Mir hat das Hörspiel gut gefallen, auch wenn es einen ziemlich hohen Erzähleranteil gab. Simon Jäger hat dies aber absolut großartig gemeistert.
Hier meine vollständige Kritik:
Nach der Doppelfolge gibt es in diesem Monat wieder zwei eigenständige Geschichten im Gruselkabinett. Die Frage, die mich nach "Das Bildnis des Dorian Gray" am meisten bewegt war diejenige, ob denn diesmal der Name der Reihe eher dem gebotenen Programm entspricht.
Und durchaus, Hanns Ewers Erzählung "Die Spinne" kann man viel eher bescheinigen, in diese Reihe zu passen. Auch wenn es anfangs noch nicht zwangsläufig den Anschein hat.
Hanns Ewers zäumt die Geschichte von hinten her auf, so dass man als Hörer den traurigen Ausgang schon zu Beginn kennenlernt. Jedoch ist eigentlich weniger der Ausgang an sich dasjenige, was interessiert, sondern die Frage wie es überhaupt dazu gekommen ist. Dies erfahren wir im Rahmen eines Rückblicks mithilfe eines Tagebucheintrags, welches der junge Mann bis zur letzten Minute vor seinem Tod vervollständigt hat. Ob dieses Aufschluss über die Ursache des Todes wird geben können?
Richard ist Medizin-Student in Paris. Eines Tages liest er in einer Zeitung von der merkwürdigen Selbstmordserie in einem kleinen Hotel. Gleich drei Männer haben sich an aufeinanderfolgenden Freitagen zur gleichen Uhrzeit am Fensterkreuz mit dem Vorhangstrick erhängt. Diese Geschichte zieht ihn sofort in einen magischen Bann. Er ist ganz versessen darauf, hinter das Geheimnis zu kommen und quartiert sich so in dem Zimmer ein. Unter höchsten Sicherheitsvorkehrungen seitens der Polizei versteht sich...
Mit diesem Start schafft man es den Hörer sehr schnell anzufixen. Die Neugier, was hinter den geheimnsvollen Selbstmorden steckt ist geweckt. Auch wenn es anfangs noch überhaupt nicht gruselig und unheimlich zugeht, so steckt im Warten auf den Eintritt des - ja, was eigentlich - auf jeden Fall Fingernägelkaupotential.
Etwas schade ist, dass man ab etwa der Hälfte der Geschichte erahnen kann, was hinter dem ganzen steckt und sich dadurch auch eine gewisse Langatmigkeit einschleicht. Dies vermag man aber einigermaßen gut zu kompensieren.
Und zwar mit Simon Jäger.
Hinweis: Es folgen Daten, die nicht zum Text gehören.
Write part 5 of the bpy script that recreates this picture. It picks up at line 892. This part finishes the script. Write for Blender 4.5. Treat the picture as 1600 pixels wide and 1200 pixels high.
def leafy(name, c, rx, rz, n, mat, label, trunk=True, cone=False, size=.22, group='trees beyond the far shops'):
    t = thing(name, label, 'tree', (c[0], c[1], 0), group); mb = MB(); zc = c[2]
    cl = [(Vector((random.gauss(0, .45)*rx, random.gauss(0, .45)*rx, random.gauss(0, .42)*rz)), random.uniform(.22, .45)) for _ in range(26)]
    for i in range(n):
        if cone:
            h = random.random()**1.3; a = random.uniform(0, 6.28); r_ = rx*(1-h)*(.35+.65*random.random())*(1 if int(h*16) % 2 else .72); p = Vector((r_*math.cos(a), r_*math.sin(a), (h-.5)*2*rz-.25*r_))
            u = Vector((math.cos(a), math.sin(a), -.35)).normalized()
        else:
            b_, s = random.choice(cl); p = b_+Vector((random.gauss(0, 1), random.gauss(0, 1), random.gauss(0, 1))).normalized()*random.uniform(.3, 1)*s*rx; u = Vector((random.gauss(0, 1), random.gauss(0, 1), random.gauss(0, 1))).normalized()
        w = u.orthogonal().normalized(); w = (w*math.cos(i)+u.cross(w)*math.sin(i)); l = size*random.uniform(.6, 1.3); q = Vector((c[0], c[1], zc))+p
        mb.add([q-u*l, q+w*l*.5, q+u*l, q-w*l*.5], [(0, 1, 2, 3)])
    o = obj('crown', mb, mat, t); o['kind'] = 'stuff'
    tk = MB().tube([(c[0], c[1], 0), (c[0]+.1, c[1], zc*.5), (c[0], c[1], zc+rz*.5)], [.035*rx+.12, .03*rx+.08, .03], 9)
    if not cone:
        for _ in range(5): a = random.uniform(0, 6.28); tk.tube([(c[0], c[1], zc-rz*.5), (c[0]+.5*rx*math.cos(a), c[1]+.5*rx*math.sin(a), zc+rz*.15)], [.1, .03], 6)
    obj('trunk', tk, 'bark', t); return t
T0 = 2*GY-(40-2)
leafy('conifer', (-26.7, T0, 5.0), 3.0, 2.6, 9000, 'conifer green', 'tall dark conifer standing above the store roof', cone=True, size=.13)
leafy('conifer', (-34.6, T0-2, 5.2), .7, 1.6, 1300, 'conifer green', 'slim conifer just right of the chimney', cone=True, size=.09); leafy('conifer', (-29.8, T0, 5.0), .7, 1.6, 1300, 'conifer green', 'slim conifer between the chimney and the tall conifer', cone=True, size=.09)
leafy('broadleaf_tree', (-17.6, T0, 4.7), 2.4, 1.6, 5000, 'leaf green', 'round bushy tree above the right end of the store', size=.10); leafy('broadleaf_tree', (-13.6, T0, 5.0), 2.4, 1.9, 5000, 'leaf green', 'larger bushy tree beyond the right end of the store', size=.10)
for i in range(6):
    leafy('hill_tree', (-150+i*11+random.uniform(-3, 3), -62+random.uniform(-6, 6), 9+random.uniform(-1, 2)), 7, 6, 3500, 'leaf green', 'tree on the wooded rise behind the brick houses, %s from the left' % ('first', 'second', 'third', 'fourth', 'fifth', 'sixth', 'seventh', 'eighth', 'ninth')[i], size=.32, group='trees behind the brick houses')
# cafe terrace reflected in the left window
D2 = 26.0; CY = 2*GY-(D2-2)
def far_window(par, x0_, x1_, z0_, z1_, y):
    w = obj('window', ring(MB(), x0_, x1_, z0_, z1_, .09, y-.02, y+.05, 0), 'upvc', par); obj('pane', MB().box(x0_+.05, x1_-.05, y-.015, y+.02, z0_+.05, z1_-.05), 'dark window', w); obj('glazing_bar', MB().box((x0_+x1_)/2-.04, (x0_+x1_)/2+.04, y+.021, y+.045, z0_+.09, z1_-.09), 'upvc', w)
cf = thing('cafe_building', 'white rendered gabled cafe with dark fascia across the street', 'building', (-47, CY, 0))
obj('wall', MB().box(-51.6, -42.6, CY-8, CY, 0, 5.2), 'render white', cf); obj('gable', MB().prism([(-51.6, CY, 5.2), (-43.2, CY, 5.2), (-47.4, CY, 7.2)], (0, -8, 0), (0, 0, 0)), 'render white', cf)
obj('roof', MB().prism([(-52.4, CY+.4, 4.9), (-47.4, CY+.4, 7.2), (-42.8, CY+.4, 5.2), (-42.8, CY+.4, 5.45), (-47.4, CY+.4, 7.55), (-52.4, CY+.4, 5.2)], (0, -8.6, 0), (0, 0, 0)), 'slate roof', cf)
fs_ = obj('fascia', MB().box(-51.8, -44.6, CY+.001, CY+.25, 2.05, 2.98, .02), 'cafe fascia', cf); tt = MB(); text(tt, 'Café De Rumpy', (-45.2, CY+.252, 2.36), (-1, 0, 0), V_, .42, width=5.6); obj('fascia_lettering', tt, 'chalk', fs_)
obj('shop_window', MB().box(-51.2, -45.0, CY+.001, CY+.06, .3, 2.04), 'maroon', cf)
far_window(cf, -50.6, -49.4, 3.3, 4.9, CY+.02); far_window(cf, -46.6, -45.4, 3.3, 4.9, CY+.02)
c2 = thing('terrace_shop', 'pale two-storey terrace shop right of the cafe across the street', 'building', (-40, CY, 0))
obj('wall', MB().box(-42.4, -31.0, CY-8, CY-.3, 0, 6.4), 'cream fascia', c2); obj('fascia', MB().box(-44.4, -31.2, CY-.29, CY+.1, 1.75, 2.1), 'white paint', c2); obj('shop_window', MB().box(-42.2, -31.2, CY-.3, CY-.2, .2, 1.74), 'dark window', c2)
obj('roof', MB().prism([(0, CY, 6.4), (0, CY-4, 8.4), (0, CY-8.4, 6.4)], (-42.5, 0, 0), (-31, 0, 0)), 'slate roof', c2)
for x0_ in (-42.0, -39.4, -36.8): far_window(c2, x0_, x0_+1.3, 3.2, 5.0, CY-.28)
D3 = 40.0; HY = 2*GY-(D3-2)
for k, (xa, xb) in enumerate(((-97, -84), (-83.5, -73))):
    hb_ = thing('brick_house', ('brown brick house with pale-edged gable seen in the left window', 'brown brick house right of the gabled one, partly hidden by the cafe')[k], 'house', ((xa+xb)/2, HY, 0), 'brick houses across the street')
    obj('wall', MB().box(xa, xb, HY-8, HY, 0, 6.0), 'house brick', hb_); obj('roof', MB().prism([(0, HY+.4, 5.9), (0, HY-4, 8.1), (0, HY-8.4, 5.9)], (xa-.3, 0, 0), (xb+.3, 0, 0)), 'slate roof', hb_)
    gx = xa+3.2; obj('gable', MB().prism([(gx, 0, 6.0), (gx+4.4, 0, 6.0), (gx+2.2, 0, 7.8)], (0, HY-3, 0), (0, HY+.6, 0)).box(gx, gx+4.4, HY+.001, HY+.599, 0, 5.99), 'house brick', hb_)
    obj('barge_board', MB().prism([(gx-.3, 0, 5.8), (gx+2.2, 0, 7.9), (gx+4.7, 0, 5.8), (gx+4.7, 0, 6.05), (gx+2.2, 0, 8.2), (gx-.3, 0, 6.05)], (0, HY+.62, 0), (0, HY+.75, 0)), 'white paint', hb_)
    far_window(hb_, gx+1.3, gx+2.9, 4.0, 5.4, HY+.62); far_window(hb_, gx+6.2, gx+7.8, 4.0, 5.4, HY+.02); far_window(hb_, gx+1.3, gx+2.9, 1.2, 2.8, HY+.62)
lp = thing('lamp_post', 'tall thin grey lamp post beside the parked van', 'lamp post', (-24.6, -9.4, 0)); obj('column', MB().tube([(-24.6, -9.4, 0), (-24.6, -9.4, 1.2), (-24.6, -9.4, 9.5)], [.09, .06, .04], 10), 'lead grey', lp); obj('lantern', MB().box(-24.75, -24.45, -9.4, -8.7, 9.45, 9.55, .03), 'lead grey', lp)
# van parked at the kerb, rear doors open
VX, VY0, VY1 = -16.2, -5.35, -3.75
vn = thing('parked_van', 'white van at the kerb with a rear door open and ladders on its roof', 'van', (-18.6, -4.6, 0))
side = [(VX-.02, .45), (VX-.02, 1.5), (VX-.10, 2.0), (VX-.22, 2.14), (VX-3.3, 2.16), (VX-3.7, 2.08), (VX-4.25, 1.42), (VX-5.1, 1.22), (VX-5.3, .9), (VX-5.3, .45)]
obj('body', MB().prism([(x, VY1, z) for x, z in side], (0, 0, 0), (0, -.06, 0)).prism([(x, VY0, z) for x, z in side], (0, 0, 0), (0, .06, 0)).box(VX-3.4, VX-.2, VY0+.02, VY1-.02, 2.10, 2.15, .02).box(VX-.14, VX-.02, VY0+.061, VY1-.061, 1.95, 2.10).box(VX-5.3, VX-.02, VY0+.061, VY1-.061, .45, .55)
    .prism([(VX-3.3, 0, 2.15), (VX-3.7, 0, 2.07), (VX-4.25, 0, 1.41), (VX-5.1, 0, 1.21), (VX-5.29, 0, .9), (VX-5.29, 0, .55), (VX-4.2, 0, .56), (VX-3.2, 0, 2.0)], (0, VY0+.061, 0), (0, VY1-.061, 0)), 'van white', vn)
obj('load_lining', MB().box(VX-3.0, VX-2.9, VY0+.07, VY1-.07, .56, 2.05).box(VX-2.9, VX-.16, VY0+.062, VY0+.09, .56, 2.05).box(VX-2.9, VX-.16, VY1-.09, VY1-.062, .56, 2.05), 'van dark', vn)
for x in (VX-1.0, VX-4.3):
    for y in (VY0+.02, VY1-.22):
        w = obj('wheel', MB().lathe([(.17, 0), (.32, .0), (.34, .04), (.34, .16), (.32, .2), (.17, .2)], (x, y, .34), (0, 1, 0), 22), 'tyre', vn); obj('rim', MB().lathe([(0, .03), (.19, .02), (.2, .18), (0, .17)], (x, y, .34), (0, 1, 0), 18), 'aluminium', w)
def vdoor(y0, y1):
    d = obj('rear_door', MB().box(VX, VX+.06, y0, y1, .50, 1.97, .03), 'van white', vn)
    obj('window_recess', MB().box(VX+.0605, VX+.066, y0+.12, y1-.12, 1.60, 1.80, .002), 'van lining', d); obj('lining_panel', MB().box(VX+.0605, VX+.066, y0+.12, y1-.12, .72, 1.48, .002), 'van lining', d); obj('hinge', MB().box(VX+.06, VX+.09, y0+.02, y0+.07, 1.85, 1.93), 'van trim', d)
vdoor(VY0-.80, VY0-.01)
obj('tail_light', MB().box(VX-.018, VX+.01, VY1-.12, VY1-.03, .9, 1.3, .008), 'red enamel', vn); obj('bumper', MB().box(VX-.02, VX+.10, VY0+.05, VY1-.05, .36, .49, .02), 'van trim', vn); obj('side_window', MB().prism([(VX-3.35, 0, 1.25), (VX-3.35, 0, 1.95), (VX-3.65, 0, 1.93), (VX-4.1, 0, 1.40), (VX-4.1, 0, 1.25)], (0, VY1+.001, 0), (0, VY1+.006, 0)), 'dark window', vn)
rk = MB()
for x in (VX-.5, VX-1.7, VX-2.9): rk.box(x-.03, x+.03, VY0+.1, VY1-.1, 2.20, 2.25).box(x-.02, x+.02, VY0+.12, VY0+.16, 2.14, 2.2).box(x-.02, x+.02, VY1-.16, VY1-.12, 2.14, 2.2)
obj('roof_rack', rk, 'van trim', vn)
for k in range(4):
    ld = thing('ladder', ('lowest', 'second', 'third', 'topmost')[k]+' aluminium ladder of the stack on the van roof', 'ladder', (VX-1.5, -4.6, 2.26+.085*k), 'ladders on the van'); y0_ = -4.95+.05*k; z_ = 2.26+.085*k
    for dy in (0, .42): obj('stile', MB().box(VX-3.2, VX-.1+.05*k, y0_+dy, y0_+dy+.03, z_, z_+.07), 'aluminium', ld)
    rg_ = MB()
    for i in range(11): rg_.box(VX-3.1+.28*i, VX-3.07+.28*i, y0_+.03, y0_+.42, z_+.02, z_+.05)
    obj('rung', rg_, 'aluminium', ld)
Dieser spielt hier nicht nur den Protagonisten, sondern mimt gleichermaßen den Erzähler, der ja zugleich der Schreiber des Tagebuchs ist. Dies sorgt dafür, dass der Erzähleranteil sehr hoch ist. Gerade in der zweiten Hälfte, in welcher Richard die meiste Zeit allein auf dem Zimmer verbringt, drängen dessen Schilderungen die Hörspielszenen deutlich in den Hintergrund. Das mag sich nun zwar eher etwas unerfreulich für alle Hörspielfans anhören, doch ist das, was Simon Jäger hier aufbietet einfach fabelhaft. Schon als Erzähler schafft er einen unglaublich fesselnden und lebendigen Stil zu treffen, wenn er dann aber teils wieder in das direkte Spiel zurückfällt, ist das einfach nur noch großartig.
Auch wenn der restliche Cast mit Marianne Lutz, Bodo Wolf, Engelbert von Nordhauen und Tommy Morgenstern alles andere als unwürdig besetzt ist, so kann man durchaus davon sprechen, dass Simon Jäger dieses Hörspiel fast komplett allein bestimmt.
Herrschen anfangs sehr freundliche Klänge vor, wird es im Verlauf doch stets eine Nuance dunkler. Klassisch bleiben die unterlegten Stücke aber den gesamten Zeitraum über. Als breiter, jedoch unauffälliger Teppich ist die Musik unter den Erzählerparts stets präsent.
Fazit: Eine interessante Geschichte, die uns Hanns Ewers hier präsentiert. Erneut geht es eher schleichend und subtil zur Sache, mit einem deutlichen Fokus auf das Innenleben des Protagonisten. In der zweiten Hälfte, wenn man als Hörer das Geheimnis recht schnell durchschaut, schleichen sich zwar manche Längen ein, jedoch ist es vor allem Simon Jägers Darbietungen, die einen nichtsdestotrotz bis zum Schluss in ihren Bann zieht. Diese Leistung ist gewiss preisverdächtig.